If you're anything like me, you're excited to get some fresh blood in the World Series.
The 2008 version of the Fall Classic will put many, many new faces on the grandest of all baseball stages and the world will be introduced to the stars of tomorrow when guys like Evan Longoria, Cole Hamels and B.J. Upton take the field.
Sure, we in the baseball community know, and have known for some time, that these players are fantastic, but John Doe living in South Dakota who only watches the World Series, has never heard of them.
So, if you happen to live in the Dakota's and this is your first time watching some of these players, you are in for a real treat.
This series is interesting because you have the losingest franchise in baseball history, the Phillies, against a Rays team who has been the losingest since their inception 10 years ago.
Philadelphia has lost well over 10,000 games, posting a winning percentage of .470 over the 125 years of its existence.
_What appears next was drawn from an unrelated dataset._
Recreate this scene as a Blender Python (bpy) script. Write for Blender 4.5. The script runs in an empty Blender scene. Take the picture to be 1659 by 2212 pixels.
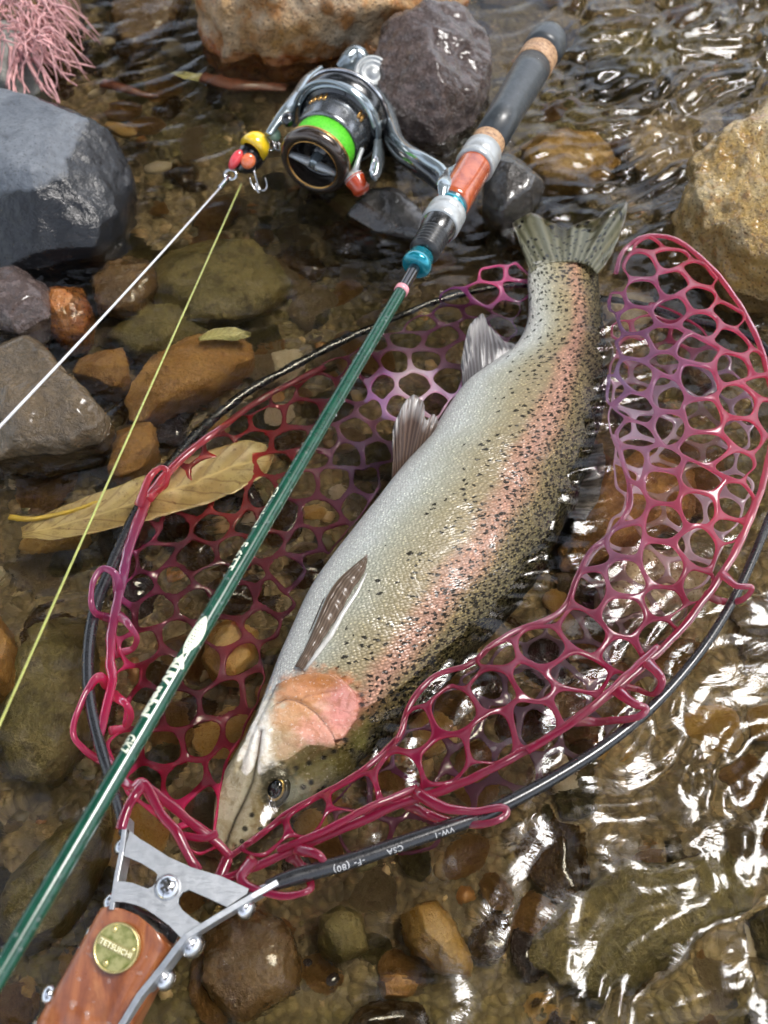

In that time, this is just the sixth trip to the World Series. By comparison the New York (now San Francisco) Giants went to the World Series six times in the first 19 times it was played and the Yankees won six World Series titles between 1947-1953.
Clearly, this city is starving for a title and probably can't hang on to the lone championship, the 1980 WS win over Kansas City when Mike Schmidt hit a big two-run home run in Game Five and Steve Carlton and Tug McGraw teamed up on the mound to hold the Royals to one run in the deciding Game Six.
In the 10 seasons before this one, the Rays finished in last place in the AL East in nine of them. They won 70 games only once, going 70-92 in 2004.
They finished with the worst record in the AL five times and with the second worst record in the league three times more.
To say this season has been a surprise would be an understatement. Rays fan or not, this is good for baseball because it does two things. For one, it shows you can build a team from within and build a championship caliber team and secondly, it makes the Rays a team worth going to see because they were the only expansion team that still felt like an expansion team.
They've never had big crowds consistently. Even the Marlins, who draw fewer fans than a De La Salle High School football game, have had years where the park has been packed.
The two teams actually have some history, believe it or not, and in fact, the last series opener these two teams played, back in Philadelphia during June of the 2006 season, respective aces James Shields and Hamels squared off.
Shields went six innings and got the win while Hamels (who will deservingly start Game One) gave up six runs (five earned) in 3 2/3 innings and suffered the loss.
There are only two Rays players that actually played in that game, Carl Crawford and Rocco Baldelli. Crawford was 2-for-3 off the lefty and Baldelli went 0-for-2.
Ryan Howard went 1-for-3 off Shields as he Jimmy Rollins and Chris Coste are the only other current Phillies to have hits off Shields in that game.
Scott Kazmir, the other Game One starter, beat them the next day, striking out nine and allowing just two runs over five innings. The runs were solo shots by Abraham Nunez and Sal Fasano; both players no longer on the team and if there is any decency in this world, they are no longer employed by a Major League team.
For the life of me, I can't remember a single Rays/Phillies game but the teams have played 15 times and the Rays are 10-5 in those games. They are 6-3 in Philadelphia and 4-2 at home, so as you can see they have a brief history that the Rays have dominated.
The brief history is about to become a very heated one starting tomorrow, which will last for just over a week.
There is no guarantee of getting back to the World Series in this age of parity, development and big dollar spending, so you have to treat the team on the other side of the field like a hated enemy.
Expect an all out war against a team trying to lose the moniker of a bunch of losers against a team trying to erase 10 years of embarrassment.
Who wins? Rays in six games.
I'm nothing like you, and I'm not excited to get some fresh blood in the World Series. I thought the baseball season ended on Sunday? Go Niners and Coach Singletary??? Ugh.
The lament of an ungrateful, whiny Red Sox fan. Jesus. You can still be a baseball fan. If the sport meant enough to you, the season wouldn't be over for you yet.